La vérité est donc que les Soudaan ( les « hrattines » comme on dit maintenant par extension) sont, non seulement arabes par ces 2 traits évoqués, mais même sont majoritaires au sein de la communauté arabe. Ce sont eux qui font des arabes la majorité absolue de la population du pays. Leur singularité raciale ( peau » noire), ne change rien à l’ affaire.
Le Soudan est l’un des pays les plus importants des pays arabes. C’est un pays de noirs. Il en va de même de la Somalie.

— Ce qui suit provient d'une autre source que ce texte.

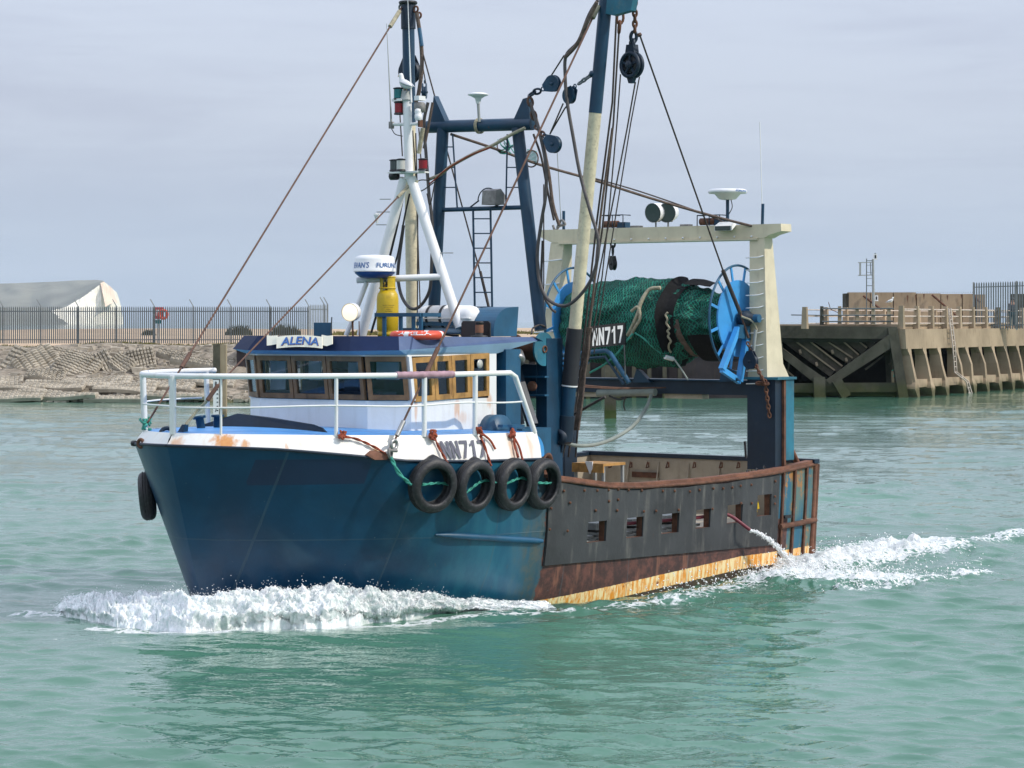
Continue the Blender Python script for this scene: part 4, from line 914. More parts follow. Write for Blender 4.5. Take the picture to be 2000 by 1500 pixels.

La couleur, nulle part, n’identifie une ethnie ( une » nationalité).
Le problème véritable est que cette composante fondamentale de la population de notre pays, fait l’objet de discriminations tellement massives, une partie de l’élite « blanche » arabe est tellement bornée et réfractaire à l’ égard de ses plaintes, et l’Etat si aveugle vis à vis des risques que fait courir au pays la non solution de leur probleme- que tout ce beau monde est en train de fabriquer une « césure » ethnique au sein même de cette communauté, un peu comme aux Etats unis, le ségrégationnisme a provoqué la naissance « ethnique » d’une communauté noire dont les membres partagent la même langue que le reste de la population mais dont cette ségrégation exclut de fait de la communauté nationale américaine.
Cette même petite minorité au sein de l’élite arabe blanche agissant de la même manière discriminatoire à l’encontre des membres des communautés négroafricaines au nom de l’arabité exclusive de la Mauritanie, provoque les tendances au rapprochement politique des élites hartani et négroafricaine sur une base raciale de rejet de la domination élitaire blanche du pays, déplaçant peu à peu l’ un des aspects saillants de la lutte pour la démocratie effective en Mauritanie, sur le terrain ethnique et racial.
Le sectarisme au sein des différentes élites « communautaires » du pays bat donc son plein, au détriment de la cohésion nationale, des règles de la citoyenneté et de l’Etat de droit, avec comme principaux responsables, ceux qui sont aux commandes l’Etat et gouvernent par la.manipulation des opinions, au détriment de la paix et de la grande unité du pays.